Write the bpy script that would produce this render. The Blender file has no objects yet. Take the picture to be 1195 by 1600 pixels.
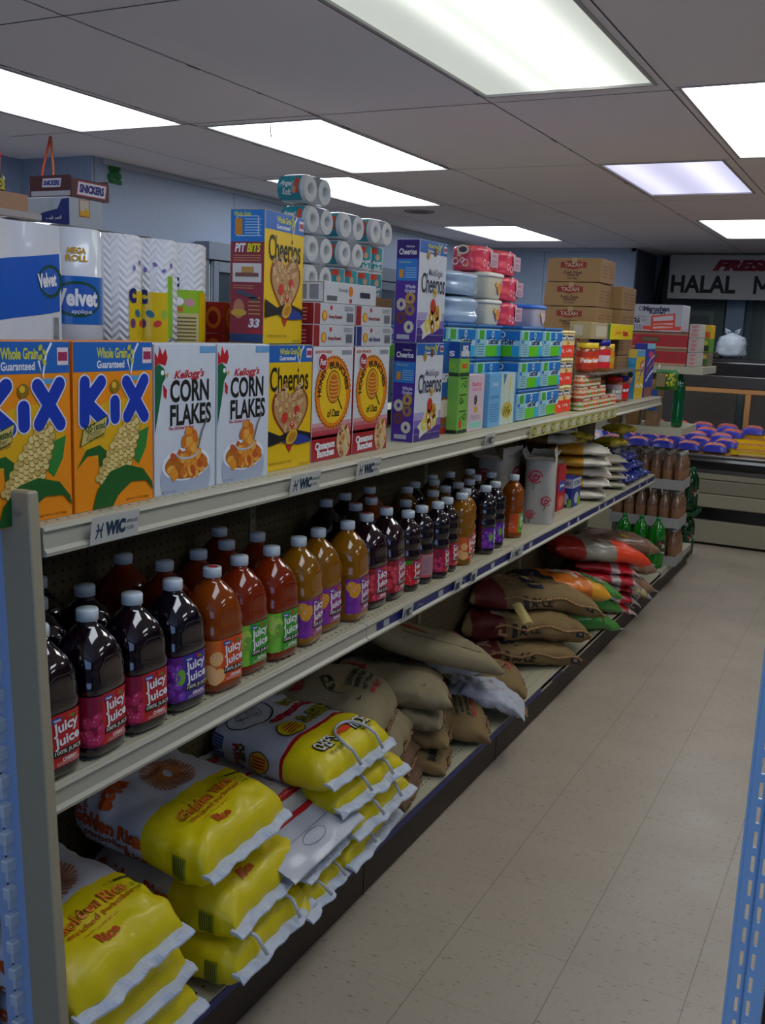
import bpy, math, random
from math import pi, sin, cos, radians as R
from mathutils import Matrix, Vector, noise
C = bpy.context.scene.collection
SC = bpy.context.scene
# ---------------------------------------------------------------- camera
def make_camera():
    cd = bpy.data.cameras.new('camera'); cam = bpy.data.objects.new('camera', cd); C.objects.link(cam)
    yaw, pitch, roll = 0.47020935, 0.18648244, -0.03925053
    f = Vector((-sin(yaw)*cos(pitch), cos(yaw)*cos(pitch), -sin(pitch)))
    r = Vector((cos(yaw), sin(yaw), 0)); d = f.cross(r)
    r2 = cos(roll)*r + sin(roll)*d; d2 = -sin(roll)*r + cos(roll)*d
    m = Matrix((r2, -d2, -f)).transposed().to_4x4(); m.translation = Vector((0, 0, 1.632))
    cam.matrix_world = m
    cd.sensor_fit = 'VERTICAL'; cd.sensor_height = 36.0; cd.lens = 1543.0/1600*36
    cd.clip_start = .02; SC.camera = cam
make_camera()
SC.view_settings.view_transform = 'Standard'; SC.view_settings.look = 'None'
SC.view_settings.gamma = 1; SC.view_settings.use_curve_mapping = False
SC.view_settings.exposure = 0.0
LAMP = 5.6            # radiance of a ceiling diffuser
DAY = 1.6             # daylight through the shop window behind the camera
SC.cycles.diffuse_bounces = 6; SC.cycles.max_bounces = 10
W = bpy.data.worlds.new('room_air'); SC.world = W; W.use_nodes = True
W.node_tree.nodes['Background'].inputs[0].default_value = (.30, .42, .60, 1)
W.node_tree.nodes['Background'].inputs[1].default_value = 0.10
# ---------------------------------------------------------------- materials
def lin(h):
    h = h.lstrip('#'); o = []
    for i in (0, 2, 4):
        c = int(h[i:i+2], 16)/255; o.append(c/12.92 if c <= .04045 else ((c+.055)/1.055)**2.4)
    return (*o, 1)
MATS = {}
def mat(hexc, rough=.5, var=.06, scale=40, metal=0, coat=0, trans=0, bump=0, bscale=200, emit=0, alpha=1, ior=1.45, aniso=None):
    key = (hexc, rough, var, scale, metal, coat, trans, bump, bscale, emit, alpha, ior, aniso)
    if key in MATS: return MATS[key]
    m = bpy.data.materials.new('surface_'+hexc.strip('#')); m.use_nodes = True
    nt = m.node_tree; b = nt.nodes['Principled BSDF']; c = lin(hexc)
    tc = nt.nodes.new('ShaderNodeTexCoord')
    src = tc.outputs['Object']
    if aniso:
        mp = nt.nodes.new('ShaderNodeMapping'); mp.inputs['Scale'].default_value = aniso
        nt.links.new(src, mp.inputs[0]); src = mp.outputs[0]
    n = nt.nodes.new('ShaderNodeTexNoise'); n.inputs['Scale'].default_value = scale; n.inputs['Detail'].default_value = 3
    nt.links.new(src, n.inputs['Vector'])
    mx = nt.nodes.new('ShaderNodeMix'); mx.data_type = 'RGBA'
    mx.inputs['A'].default_value = tuple(x*(1-var) for x in c[:3])+(1,)
    mx.inputs['B'].default_value = tuple(min(1, x*(1+var)) for x in c[:3])+(1,)
    nt.links.new(n.outputs['Fac'], mx.inputs['Factor']); nt.links.new(mx.outputs['Result'], b.inputs['Base Color'])
    b.inputs['Roughness'].default_value = rough; b.inputs['Metallic'].default_value = metal
    b.inputs['Coat Weight'].default_value = coat; b.inputs['Transmission Weight'].default_value = trans
    b.inputs['IOR'].default_value = ior; b.inputs['Alpha'].default_value = alpha
    if bump:
        n2 = nt.nodes.new('ShaderNodeTexNoise'); n2.inputs['Scale'].default_value = bscale; n2.inputs['Detail'].default_value = 4
        bp = nt.nodes.new('ShaderNodeBump'); bp.inputs['Strength'].default_value = bump; bp.inputs['Distance'].default_value = .004
        nt.links.new(tc.outputs['Object'], n2.inputs['Vector']); nt.links.new(n2.outputs['Fac'], bp.inputs['Height'])
        nt.links.new(bp.outputs['Normal'], b.inputs['Normal'])
    if emit:
        b.inputs['Emission Color'].default_value = c; b.inputs['Emission Strength'].default_value = emit
    MATS[key] = m; return m
class NT:
    """tiny node helper"""
    def __init__(s, name):
        s.m = bpy.data.materials.new(name); s.m.use_nodes = True; s.t = s.m.node_tree
        s.b = s.t.nodes['Principled BSDF']; s.tc = s.n('TexCoord')
    def n(s, k, **kw):
        x = s.t.nodes.new('ShaderNode'+k)
        for a, v in kw.items():
            setattr(x, a, v) if hasattr(x, a) and not a.startswith('i_') else None
        return x
    def link(s, a, b): s.t.links.new(a, b)
    def math(s, op, a, b=None, c=None):
        x = s.n('Math'); x.operation = op
        for i, v in enumerate((a, b, c)):
            if v is None: continue
            if isinstance(v, (int, float)): x.inputs[i].default_value = v
            else: s.link(v, x.inputs[i])
        return x.outputs[0]
    def xyz(s, out='Object'):
        x = s.n('SeparateXYZ'); s.link(s.tc.outputs[out], x.inputs[0]); return x.outputs
    def mix(s, f, a, b):
        x = s.n('Mix'); x.data_type = 'RGBA'
        for k, v in (('Factor', f), ('A', a), ('B', b)):
            if isinstance(v, (int, float, tuple)): x.inputs[k].default_value = v
            else: s.link(v, x.inputs[k])
        return x.outputs['Result']
    def noise(s, scale, sc=(1, 1, 1), detail=3):
        mp = s.n('Mapping'); mp.inputs['Scale'].default_value = sc; s.link(s.tc.outputs['Object'], mp.inputs[0])
        x = s.n('TexNoise'); x.inputs['Scale'].default_value = scale; x.inputs['Detail'].default_value = detail
        s.link(mp.outputs[0], x.inputs['Vector']); return x.outputs['Fac']
    def bump(s, h, st, dist=.003):
        x = s.n('Bump'); x.inputs['Strength'].default_value = st; x.inputs['Distance'].default_value = dist
        s.link(h, x.inputs['Height']); s.link(x.outputs[0], s.b.inputs['Normal'])
def floor_mat():
    k = NT('vinyl_tile'); x, y, z = k.xyz()
    def seam(c, o): 
        f = k.math('FRACT', k.math('DIVIDE', k.math('ADD', c, o), .3048))
        d = k.math('MINIMUM', f, k.math('SUBTRACT', 1.0, f)); return k.math('LESS_THAN', d, .0042)
    s = k.math('MAXIMUM', seam(x, .8927+.3048*40), k.math('MULTIPLY', seam(y, -2.335+.3048*40), .45))
    tone = k.noise(3.0, detail=2); fine = k.noise(60, detail=4)
    base = k.mix(k.math('MULTIPLY', tone, 1.0), lin('988c7c'), lin('a99c8b'))
    base = k.mix(k.math('MULTIPLY', fine, .35), base, lin('8f8272'))
    fl = k.math('GREATER_THAN', k.noise(34, (1.0, 4.2, 1), 1), .70)
    fl2 = k.math('GREATER_THAN', k.noise(85, (1.0, 3.2, 1), 1), .70)
    base = k.mix(k.math('MULTIPLY', fl2, .55), base, lin('5f5348'))
    base = k.mix(k.math('MULTIPLY', fl, .75), base, lin('5a4b40'))
    base = k.mix(k.math('MULTIPLY', s, .6), base, lin('4e4138'))
    k.link(base, k.b.inputs['Base Color'])
    k.link(k.math('ADD', k.math('MULTIPLY', k.noise(5), .3), .22), k.b.inputs['Roughness'])
    k.bump(k.math('ADD', k.noise(9), k.math('MULTIPLY', s, -.5)), .12)
    return k.m
def ceiling_mat():
    k = NT('ceiling_board'); 
    base = k.mix(k.noise(220, detail=2), lin('f4ebec'), lin('faf3f4'))
    base = k.mix(k.math('MULTIPLY', k.noise(.8, detail=2), .35), base, lin('ece0e4'))
    k.link(base, k.b.inputs['Base Color']); k.b.inputs['Roughness'].default_value = .9
    k.bump(k.noise(320, detail=2), .25); return k.m
def wall_mat(pitch=1.22):
    k = NT('wall_panelling'); x, y, z = k.xyz()
    a = k.math('ADD', x, y)
    f = k.math('FRACT', k.math('DIVIDE', k.math('ADD', a, 20.5), pitch)); s = k.math('LESS_THAN', f, .004)
    base = k.mix(k.noise(90, (3, 3, .35), 4), lin('8492ab'), lin('a8b6cc'))
    base = k.mix(k.math('MULTIPLY', k.noise(1.5), .3), base, lin('7988a2'))
    base = k.mix(k.math('MULTIPLY', s, .8), base, lin('3a4252'))
    k.link(base, k.b.inputs['Base Color']); k.b.inputs['Roughness'].default_value = .42
    k.bump(k.noise(120, (3, 3, .4), 4), .2); return k.m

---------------

→ **Directions**:
Using the listing above, locate the lines that hold "objects" and copy each one.

→ **Solution for this task**:
Write the bpy script that would produce this render. The Blender file has no objects yet. Take the picture to be 1195 by 1600 pixels.
    cd = bpy.data.cameras.new('camera'); cam = bpy.data.objects.new('camera', cd); C.objects.link(cam)